Oh, NOOOOOOOOOOO! I felt just like poor Mr. Bill, knocked flat, when I saw what it was linking to. A page with "human" beings (ahem--where DID the word "humane" originate?) each holding not just one, but two or more dead Sandhill Cranes in their grubby paws, killed in what is called a "canned hunt." Every one of those dead birds with some poor widow or widower flying about, utterly bereft, all so people can have what? A photo op showing a bunch of them with way more than they can eat. They looked like the worst sort of rapacious killers--I mean, not even weasels and raccoons kill so many at one time! The advertiser was exulting not in providing a quality experience out of doors with nature and beauty, but a shooting fest where they practically guarantee that hunters will not just get one crane, but get the legal limit, "beverages included."

Human hunters are each allowed by U.S. and Texas law to kill up to three cranes every day, and up to six total.

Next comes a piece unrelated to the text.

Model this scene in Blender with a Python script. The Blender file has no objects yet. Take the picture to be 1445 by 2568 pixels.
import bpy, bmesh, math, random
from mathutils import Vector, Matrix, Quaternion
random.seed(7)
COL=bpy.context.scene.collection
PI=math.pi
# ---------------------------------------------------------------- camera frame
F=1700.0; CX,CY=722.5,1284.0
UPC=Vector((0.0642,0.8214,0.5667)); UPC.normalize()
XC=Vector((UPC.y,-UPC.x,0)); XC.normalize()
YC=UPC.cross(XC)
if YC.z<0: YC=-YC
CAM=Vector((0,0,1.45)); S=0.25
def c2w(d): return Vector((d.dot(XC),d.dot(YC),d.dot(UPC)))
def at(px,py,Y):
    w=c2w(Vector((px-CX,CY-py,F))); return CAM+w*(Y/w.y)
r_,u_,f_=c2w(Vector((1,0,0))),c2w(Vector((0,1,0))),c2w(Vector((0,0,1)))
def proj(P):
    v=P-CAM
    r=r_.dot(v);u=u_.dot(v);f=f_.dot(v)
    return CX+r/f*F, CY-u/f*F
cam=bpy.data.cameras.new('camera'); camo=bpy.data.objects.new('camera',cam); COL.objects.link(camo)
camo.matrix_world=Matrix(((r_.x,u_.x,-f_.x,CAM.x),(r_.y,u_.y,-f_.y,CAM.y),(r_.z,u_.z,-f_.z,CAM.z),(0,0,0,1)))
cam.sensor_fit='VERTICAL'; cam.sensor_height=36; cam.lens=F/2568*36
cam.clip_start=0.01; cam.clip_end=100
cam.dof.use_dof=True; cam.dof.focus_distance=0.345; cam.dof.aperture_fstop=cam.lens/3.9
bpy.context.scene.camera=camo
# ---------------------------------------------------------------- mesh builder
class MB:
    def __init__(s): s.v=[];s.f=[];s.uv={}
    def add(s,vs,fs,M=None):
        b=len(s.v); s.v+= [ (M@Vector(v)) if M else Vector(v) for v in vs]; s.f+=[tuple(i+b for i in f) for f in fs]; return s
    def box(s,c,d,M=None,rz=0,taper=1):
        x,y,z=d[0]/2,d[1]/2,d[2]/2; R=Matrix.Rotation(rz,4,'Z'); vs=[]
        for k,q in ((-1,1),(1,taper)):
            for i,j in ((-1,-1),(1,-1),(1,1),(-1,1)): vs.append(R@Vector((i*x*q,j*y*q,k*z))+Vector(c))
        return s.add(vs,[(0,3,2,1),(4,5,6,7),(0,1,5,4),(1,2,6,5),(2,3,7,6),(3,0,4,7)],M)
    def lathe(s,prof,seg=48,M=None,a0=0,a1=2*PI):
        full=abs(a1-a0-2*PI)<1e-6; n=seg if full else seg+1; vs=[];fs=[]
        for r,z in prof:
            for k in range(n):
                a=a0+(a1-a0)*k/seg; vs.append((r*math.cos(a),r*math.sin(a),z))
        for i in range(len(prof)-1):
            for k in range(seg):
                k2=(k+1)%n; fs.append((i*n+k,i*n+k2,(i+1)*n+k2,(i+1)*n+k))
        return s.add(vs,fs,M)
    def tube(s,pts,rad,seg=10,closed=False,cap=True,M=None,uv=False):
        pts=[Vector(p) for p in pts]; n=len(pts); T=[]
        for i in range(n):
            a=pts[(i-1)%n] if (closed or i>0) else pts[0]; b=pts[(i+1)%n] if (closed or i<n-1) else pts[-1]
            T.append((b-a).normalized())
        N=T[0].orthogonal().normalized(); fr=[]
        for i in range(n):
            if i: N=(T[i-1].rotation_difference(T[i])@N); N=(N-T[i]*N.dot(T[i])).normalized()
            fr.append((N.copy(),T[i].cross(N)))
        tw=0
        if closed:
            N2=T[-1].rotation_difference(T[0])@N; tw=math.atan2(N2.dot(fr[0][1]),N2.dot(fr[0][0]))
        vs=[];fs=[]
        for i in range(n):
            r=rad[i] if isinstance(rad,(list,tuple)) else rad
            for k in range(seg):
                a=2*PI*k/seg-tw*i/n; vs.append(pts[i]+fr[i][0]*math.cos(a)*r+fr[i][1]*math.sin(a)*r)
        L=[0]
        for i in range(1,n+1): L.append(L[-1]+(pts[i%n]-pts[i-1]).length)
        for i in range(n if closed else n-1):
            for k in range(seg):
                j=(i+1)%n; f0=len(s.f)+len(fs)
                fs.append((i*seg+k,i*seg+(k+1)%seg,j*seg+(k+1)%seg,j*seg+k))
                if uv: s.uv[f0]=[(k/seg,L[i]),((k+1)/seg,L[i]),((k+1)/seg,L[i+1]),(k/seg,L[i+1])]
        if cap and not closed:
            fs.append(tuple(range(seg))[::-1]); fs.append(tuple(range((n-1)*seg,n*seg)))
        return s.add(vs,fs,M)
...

Remind me to stop migrating through Texas!

And you know how they get those cranes? They trick them by using taxidermist "prepared" dead birds to make the living cranes think, "Oh, look--there's George and Martha! Let's go down and say hi!" and BAM! If that isn't desecration of bodies, and for the worst possible reason, I don't know what is.

And don't tell me these people are hunting because they're hungry. They charge $250 per day per person (with a three-person minimum) to do these canned hunts. You could buy an awful lot of free-range, organic chicken for $250! And don't tell me they do it for some splendid outdoor experience. The website says, "While crane hunting our hunters enjoy roomy comfortable A-frame and hay bale blinds."

It's enough to make a grown bird cry. And it's an excellent reminder that when you see those google ads, DON'T click!!!!

7 comments:

Marty said...

I thought that cranes were protected - weren't whooping cranes, in particular, endangered? I have a hard time thinking that most hunters can tell the two apart at the heights that cranes would fly.

But I'm even more appalled by the canned hunt aspect - those aren't hunters, those are asshats with guns.

Sandy Crane said...

Whooping Cranes are indeed endangered by any standards, including the US governments. And this hunt is on the Texas panhandle, so the probability is low, though not non-existant, that a Whooper would be going through. But it still sucks, if you ask me.

Sandy Crane said...

Someone said I shouldn't be picking on hunters--it's not like we cranes don't eat our share of critters ourselves. But we have to work at our living--to actually hunt down our prey. This google ad was for people who don't want to work at it--they want to sit in comfort and let the birds come to them. It's called a canned hunt, and I don't think participants deserve the name "hunter." They're shooters.

Hugh said...

...or you could click on the ad many many times and get your flockmates to click as well. every time you click, money comes out of the hunt operator's budget...

Carmen Raven said...

Now that's a clever concept!

Laura Erickson said...

Sheri Williamson made the excellent points in Facebook that this isn't really a canned hunt (where they're using captive bred birds), and that many hunters would legitimately consider this an honest and reasonable hunt.

But in my mind, even though this is clearly not hurting crane populations (which are actually increasing), it is different from most hunting because 1) cranes mate for life and seem to actually mourn the loss of their mate; 2) a great deal of crane protection and the turn-around from their decline came from funding by birders and environmentalists protecting staging grounds along the Platte River and other areas, and from farmers who tolerate the cranes eating their waste corn. Of course, major protection comes from hunters and wise birders who purchase Duck Stamps, which are responsible for protecting and obtaining new habitat in the National Wildlife Refuges where many crane populations spend a lot of their time.

As Sandy Crane noted, hunting isn't a bad thing. Birds as well as humans kill and eat living animals. But human hunting is no longer a necessary activity for providing food on the table. It is sport. Again, if you've ever watched a Peregrine or Merlin closing in on prey, even a non-hunter can appreciate the exhilaration and sporting nature of hunting. But seeing a bunch of grown men holding up dead birds seems more weaselly than exhilarating, especially because shooting at birds flying over, drawn to professionally created decoys set out by the owners of this hunting retreat, seems the opposite of what a Peregrine does, matching his/her own wits and skills against the prey, not hiring someone to lure in birds.

TR Ryan said...

In Oklahoma you can kill up to six per year. And the cost for the permit to kill six - $3. Tragic on many levels.